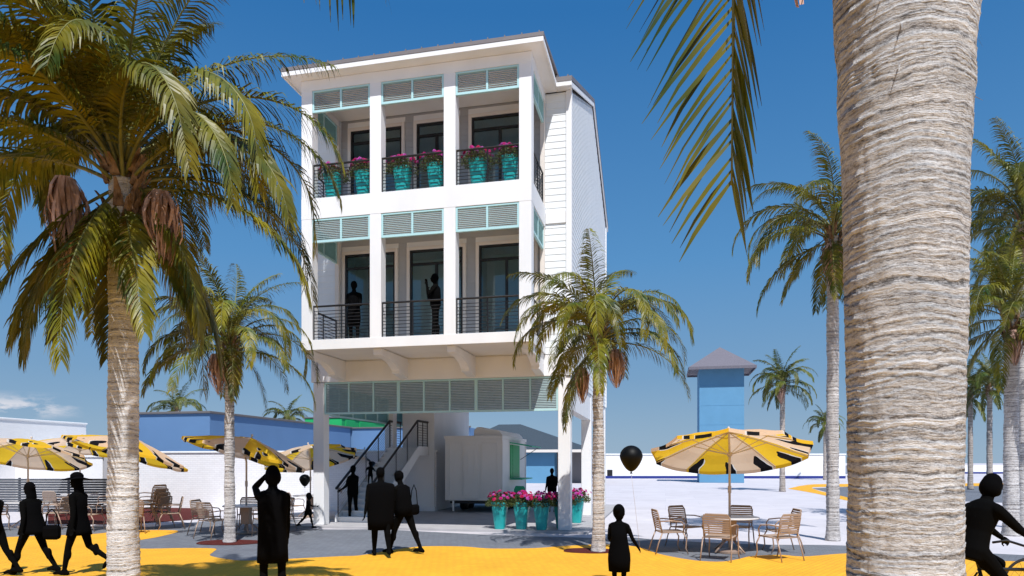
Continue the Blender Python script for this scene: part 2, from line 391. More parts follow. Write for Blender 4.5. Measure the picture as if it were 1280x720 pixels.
# front shell around openings
zs = sorted({4.72, 11.56, *[o_[2] for o_ in op2+op3], *[o_[3] for o_ in op2+op3]})
for za, zb in zip(zs[:-1], zs[1:]):
    cuts = [(o_[0], o_[1]) for o_ in op2+op3 if o_[2] < zb-.01 and o_[3] > za+.01]
    for a, b in sub_intervals((-W+.15, -.15), cuts): mb.box(a, b, .002, .14, za, zb)
mb.build('wall', white, house)
mb = MB(); mb.box(-W+.16, -.16, .15, D-.16, 4.40, 4.70); mb.box(-W+.16, -.16, .15, D-.16, 8.2, 8.58); mb.box(-W+.16, -.16, .15, D-.16, 11.35, 11.5)
mb.build('floor_structure', white, house)
mb = MB(); mb.box(-W+.16, -.16, 2.4, 2.5, 4.71, 8.19); mb.box(-W+.16, -.16, 2.4, 2.5, 8.59, 11.34); mb.box(-3.0, -2.9, .3, 2.39, 4.71, 8.19); mb.box(-2.1, -1.3, 1.6, 2.2, 4.71, 6.6); mb.box(-4.2, -3.5, 1.7, 2.2, 4.71, 6.4); mb.box(-5.9, -5.2, 1.6, 2.2, 4.71, 6.3)
mb.build('room_partition', room_m, house)
# base beam
mb = MB(); mb.box(-W, 0, 0, .33, 4.14, 4.716)
mb.box(-.30, -.02, .34, D-.02, 3.27, 4.12); mb.box(-W+.02, -.31, .34, D-.02, 4.122, 4.135)
mb.build('base_beam', white, house, .008)
# columns
for x in (-W, -.33):
    for y in (0, 5.1, D-.33):
        MB().box(x, x+.33, y, y+.33, .06, 4.12).build('column', white, house, .012)
# doors
def door(o_, nsplit, tz):
    x0, x1, z0, z1 = o_
    mb = MB(); t = .09
    mb.box(x0-t, x0, -.05, .01, z0, z1+t); mb.box(x1, x1+t, -.05, .01, z0, z1+t); mb.box(x0, x1, -.05, .01, z1, z1+t)
    d = mb.build('door_trim', trimm, house, .004)
    mb = MB(); f = .055
    mb.box(x0, x0+f, -.02, .06, z0, z1); mb.box(x1-f, x1, -.02, .06, z0, z1); mb.box(x0+f, x1-f, -.02, .06, z1-f, z1); mb.box(x0+f, x1-f, -.02, .06, z0, z0+.08)
    mb.box(x0+f, x1-f, -.018, .058, tz-.03, tz+.03)
    for k in range(1, nsplit): xm = x0+(x1-x0)*k/nsplit; mb.box(xm-.035, xm+.035, -.016, .056, z0+.08, tz-.03)
    mb.build('door_frame', blackm, d)
    MB().box(x0+f, x1-f, .015, .027, z0+.08, z1-f).build('pane', glass, d)
for o_ in op2: door(o_, 2, 7.33)
for o_ in op3: door(o_, 2, 10.86)
# porch frame: posts + bands
cols = [(PX0, PX0+.30), (-4.782, -4.482), (-2.842, -2.542), (PX1-.30, PX1)]
for a, b in cols:
    MB().box(a, b, PY, PY+.30, 4.725, 11.60).build('porch_post', white, house, .006)
mb = MB()
def band(z0, z1):
    mb = MB(); a, b, c = PX0-.004, PX1+.004, PY-.004
    mb.prism([(a, -.03), (a, c), (b, c), (b, -.03), (b-.10, -.03), (b-.10, c+.10), (a+.10, c+.10), (a+.10, -.03)], 'z', z0, z1)
    mb.build('porch_beam', white, house, .006)
band(4.72, 4.976); band(8.06, 8.586); band(11.34, 11.605)
for z0, z1, nm in ((4.735, 4.93, 'porch_floor'), (8.2, 8.56, 'porch_floor'), (11.50, 11.60, 'porch_ceiling')):
    MB().box(PX0+.101, PX1-.101, PY+.101, -.04, z0, z1).build(nm, white, house)
# inner side posts at the wall
for z0, z1 in ((4.98, 8.05), (8.59, 11.33)):
    for xa in (PX0+.004, PX1-.12): MB().box(xa, xa+.116, -.16, -.04, z0, z1).build('pilaster', trimm, house, .004)
# louvred shutters
def shutter(x0, x1, y, z0, z1, n, mslat, along='x', thick=None, fm=teal_frame, step=.045):
    f = .045
    def B(mb, a, b, c, d, z0_, z1_):
        if along == 'x': mb.box(a, b, c, d, z0_, z1_)
        else: mb.box(c, d, a, b, z0_, z1_)
    fr_ = MB(); B(fr_, x0, x0+f, y, y+.06, z0, z1); B(fr_, x1-f, x1, y, y+.06, z0, z1)
    B(fr_, x0+f, x1-f, y, y+.06, z0, z0+f*1.2); B(fr_, x0+f, x1-f, y, y+.06, z1-f, z1)
    ks = []
    for k in range(1, n):
        w = thick[k-1] if thick else .05; xm = x0+(x1-x0)*k/n; ks.append((xm-w/2, xm+w/2)); B(fr_, xm-w/2, xm+w/2, y+.001, y+.059, z0+f*1.2, z1-f)
    root = fr_.build('shutter', fm, house, .004)
    sl = MB()
    for a, b in sub_intervals((x0+f, x1-f), ks):
        z = z0+f*1.3
        while z < z1-f-.02:
            p = [(y+.012, z), (y+.048, z+.034), (y+.048, z+.040), (y+.012, z+.006)]
            if along == 'x': sl.prism(p, 'x', a, b)
            else: sl.prism([(q[0], q[1]) for q in p], 'y', a, b)
            z += step
    sl.build('slats', mslat, root)
gaps = [(PX0+.30, -4.782), (-4.482, -2.842), (-2.542, PX1-.30)]
for a, b in gaps:
    for z0, z1 in ((7.45, 8.055), (10.776, 11.335)):
        shutter(a+.004, b-.004, PY+.01, z0, z1, 2, louver_m)
for x in (PX1-.085, PX0+.02):
    for z0, z1 in ((7.45, 8.055), (10.776, 11.335)):
        shutter(PY+.304, -.17, x, z0, z1, 2, louver_d, 'y', step=.04)
shutter(-W+.335, -.335, .03, 3.22, 4.135, 9, louver_m, 'x', [.05, .05, .09, .05, .05, .09, .05, .05])
shutter(.34, 5.09, -W+.1, 3.22, 4.12, 5, louver_d, 'y'); shutter(5.44, D-.34, -W+.1, 3.22, 4.12, 5, louver_d, 'y')
# railings
def rail(p0, p1, z0, h=.86, posts=2, nb=9, name='railing', parent=None, zend=None, m=blackm):
    parent = parent or house
    p0 = Vector(p0); p1 = Vector(p1); mb = MB(); dz = 0 if zend is None else zend-z0
    def at(t, zz): q = p0.lerp(p1, t); return (q.x, q.y, z0+dz*t+zz)
    mb.tube([at(0, h), at(1, h)], .026, 6, False)
    for k in range(nb): mb.tube([at(0, .06+k*(h-.1)/nb), at(1, .06+k*(h-.1)/nb)], .009, 5, False)
    for k in range(posts+1):
        t = k/posts; t = .004+t*.992
        mb.tube([at(t, 0), at(t, h)], .018, 4, False)
    return mb.build(name, m, parent)
for zf in (4.976, 8.586):
    for a, b in gaps: rail((a+.01, PY+.06), (b-.01, PY+.06), zf)
    rail((PX1-.05, PY+.31), (PX1-.05, -.17), zf); rail((PX0+.05, PY+.31), (PX0+.05, -.17), zf)
# brackets under the porch
for a, b in cols:
    xm = (a+b)/2
    p = [(PY+.12, 4.72), (PY+.12, 4.56), (PY+.30, 4.53), (PY+.55, 4.53)]
    p += [(PY+.55+.75*t, 4.53-.22*t*t) for t in (.25, .5, .75, 1)]+[(PY+1.30, 4.24), (-.25, 4.20), (-.0, 4.16), (-.0, 4.72)]
    MB().prism(p, 'x', xm-.11, xm+.11).build('bracket', white, house, .008)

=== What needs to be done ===
Quote every line word for word and keep the images out of the copy.

=== Output for this exercise ===
Continue the Blender Python script for this scene: part 2, from line 391. More parts follow. Write for Blender 4.5. Measure the picture as if it were 1280x720 pixels.
# front shell around openings
zs = sorted({4.72, 11.56, *[o_[2] for o_ in op2+op3], *[o_[3] for o_ in op2+op3]})
for za, zb in zip(zs[:-1], zs[1:]):
    cuts = [(o_[0], o_[1]) for o_ in op2+op3 if o_[2] < zb-.01 and o_[3] > za+.01]
    for a, b in sub_intervals((-W+.15, -.15), cuts): mb.box(a, b, .002, .14, za, zb)
mb.build('wall', white, house)
mb = MB(); mb.box(-W+.16, -.16, .15, D-.16, 4.40, 4.70); mb.box(-W+.16, -.16, .15, D-.16, 8.2, 8.58); mb.box(-W+.16, -.16, .15, D-.16, 11.35, 11.5)
mb.build('floor_structure', white, house)
mb = MB(); mb.box(-W+.16, -.16, 2.4, 2.5, 4.71, 8.19); mb.box(-W+.16, -.16, 2.4, 2.5, 8.59, 11.34); mb.box(-3.0, -2.9, .3, 2.39, 4.71, 8.19); mb.box(-2.1, -1.3, 1.6, 2.2, 4.71, 6.6); mb.box(-4.2, -3.5, 1.7, 2.2, 4.71, 6.4); mb.box(-5.9, -5.2, 1.6, 2.2, 4.71, 6.3)
mb.build('room_partition', room_m, house)
# base beam
mb = MB(); mb.box(-W, 0, 0, .33, 4.14, 4.716)
mb.box(-.30, -.02, .34, D-.02, 3.27, 4.12); mb.box(-W+.02, -.31, .34, D-.02, 4.122, 4.135)
mb.build('base_beam', white, house, .008)
# columns
for x in (-W, -.33):
    for y in (0, 5.1, D-.33):
        MB().box(x, x+.33, y, y+.33, .06, 4.12).build('column', white, house, .012)
# doors
def door(o_, nsplit, tz):
    x0, x1, z0, z1 = o_
    mb = MB(); t = .09
    mb.box(x0-t, x0, -.05, .01, z0, z1+t); mb.box(x1, x1+t, -.05, .01, z0, z1+t); mb.box(x0, x1, -.05, .01, z1, z1+t)
    d = mb.build('door_trim', trimm, house, .004)
    mb = MB(); f = .055
    mb.box(x0, x0+f, -.02, .06, z0, z1); mb.box(x1-f, x1, -.02, .06, z0, z1); mb.box(x0+f, x1-f, -.02, .06, z1-f, z1); mb.box(x0+f, x1-f, -.02, .06, z0, z0+.08)
    mb.box(x0+f, x1-f, -.018, .058, tz-.03, tz+.03)
    for k in range(1, nsplit): xm = x0+(x1-x0)*k/nsplit; mb.box(xm-.035, xm+.035, -.016, .056, z0+.08, tz-.03)
    mb.build('door_frame', blackm, d)
    MB().box(x0+f, x1-f, .015, .027, z0+.08, z1-f).build('pane', glass, d)
for o_ in op2: door(o_, 2, 7.33)
for o_ in op3: door(o_, 2, 10.86)
# porch frame: posts + bands
cols = [(PX0, PX0+.30), (-4.782, -4.482), (-2.842, -2.542), (PX1-.30, PX1)]
for a, b in cols:
    MB().box(a, b, PY, PY+.30, 4.725, 11.60).build('porch_post', white, house, .006)
mb = MB()
def band(z0, z1):
    mb = MB(); a, b, c = PX0-.004, PX1+.004, PY-.004
    mb.prism([(a, -.03), (a, c), (b, c), (b, -.03), (b-.10, -.03), (b-.10, c+.10), (a+.10, c+.10), (a+.10, -.03)], 'z', z0, z1)
    mb.build('porch_beam', white, house, .006)
band(4.72, 4.976); band(8.06, 8.586); band(11.34, 11.605)
for z0, z1, nm in ((4.735, 4.93, 'porch_floor'), (8.2, 8.56, 'porch_floor'), (11.50, 11.60, 'porch_ceiling')):
    MB().box(PX0+.101, PX1-.101, PY+.101, -.04, z0, z1).build(nm, white, house)
# inner side posts at the wall
for z0, z1 in ((4.98, 8.05), (8.59, 11.33)):
    for xa in (PX0+.004, PX1-.12): MB().box(xa, xa+.116, -.16, -.04, z0, z1).build('pilaster', trimm, house, .004)
# louvred shutters
def shutter(x0, x1, y, z0, z1, n, mslat, along='x', thick=None, fm=teal_frame, step=.045):
    f = .045
    def B(mb, a, b, c, d, z0_, z1_):
        if along == 'x': mb.box(a, b, c, d, z0_, z1_)
        else: mb.box(c, d, a, b, z0_, z1_)
    fr_ = MB(); B(fr_, x0, x0+f, y, y+.06, z0, z1); B(fr_, x1-f, x1, y, y+.06, z0, z1)
    B(fr_, x0+f, x1-f, y, y+.06, z0, z0+f*1.2); B(fr_, x0+f, x1-f, y, y+.06, z1-f, z1)
    ks = []
    for k in range(1, n):
        w = thick[k-1] if thick else .05; xm = x0+(x1-x0)*k/n; ks.append((xm-w/2, xm+w/2)); B(fr_, xm-w/2, xm+w/2, y+.001, y+.059, z0+f*1.2, z1-f)
    root = fr_.build('shutter', fm, house, .004)
    sl = MB()
    for a, b in sub_intervals((x0+f, x1-f), ks):
        z = z0+f*1.3
        while z < z1-f-.02:
            p = [(y+.012, z), (y+.048, z+.034), (y+.048, z+.040), (y+.012, z+.006)]
            if along == 'x': sl.prism(p, 'x', a, b)
            else: sl.prism([(q[0], q[1]) for q in p], 'y', a, b)
            z += step
    sl.build('slats', mslat, root)
gaps = [(PX0+.30, -4.782), (-4.482, -2.842), (-2.542, PX1-.30)]
for a, b in gaps:
    for z0, z1 in ((7.45, 8.055), (10.776, 11.335)):
        shutter(a+.004, b-.004, PY+.01, z0, z1, 2, louver_m)
for x in (PX1-.085, PX0+.02):
    for z0, z1 in ((7.45, 8.055), (10.776, 11.335)):
        shutter(PY+.304, -.17, x, z0, z1, 2, louver_d, 'y', step=.04)
shutter(-W+.335, -.335, .03, 3.22, 4.135, 9, louver_m, 'x', [.05, .05, .09, .05, .05, .09, .05, .05])
shutter(.34, 5.09, -W+.1, 3.22, 4.12, 5, louver_d, 'y'); shutter(5.44, D-.34, -W+.1, 3.22, 4.12, 5, louver_d, 'y')
# railings
def rail(p0, p1, z0, h=.86, posts=2, nb=9, name='railing', parent=None, zend=None, m=blackm):
    parent = parent or house
    p0 = Vector(p0); p1 = Vector(p1); mb = MB(); dz = 0 if zend is None else zend-z0
    def at(t, zz): q = p0.lerp(p1, t); return (q.x, q.y, z0+dz*t+zz)
    mb.tube([at(0, h), at(1, h)], .026, 6, False)
    for k in range(nb): mb.tube([at(0, .06+k*(h-.1)/nb), at(1, .06+k*(h-.1)/nb)], .009, 5, False)
    for k in range(posts+1):
        t = k/posts; t = .004+t*.992
        mb.tube([at(t, 0), at(t, h)], .018, 4, False)
    return mb.build(name, m, parent)
for zf in (4.976, 8.586):
    for a, b in gaps: rail((a+.01, PY+.06), (b-.01, PY+.06), zf)
    rail((PX1-.05, PY+.31), (PX1-.05, -.17), zf); rail((PX0+.05, PY+.31), (PX0+.05, -.17), zf)
# brackets under the porch
for a, b in cols:
    xm = (a+b)/2
    p = [(PY+.12, 4.72), (PY+.12, 4.56), (PY+.30, 4.53), (PY+.55, 4.53)]
    p += [(PY+.55+.75*t, 4.53-.22*t*t) for t in (.25, .5, .75, 1)]+[(PY+1.30, 4.24), (-.25, 4.20), (-.0, 4.16), (-.0, 4.72)]
    MB().prism(p, 'x', xm-.11, xm+.11).build('bracket', white, house, .008)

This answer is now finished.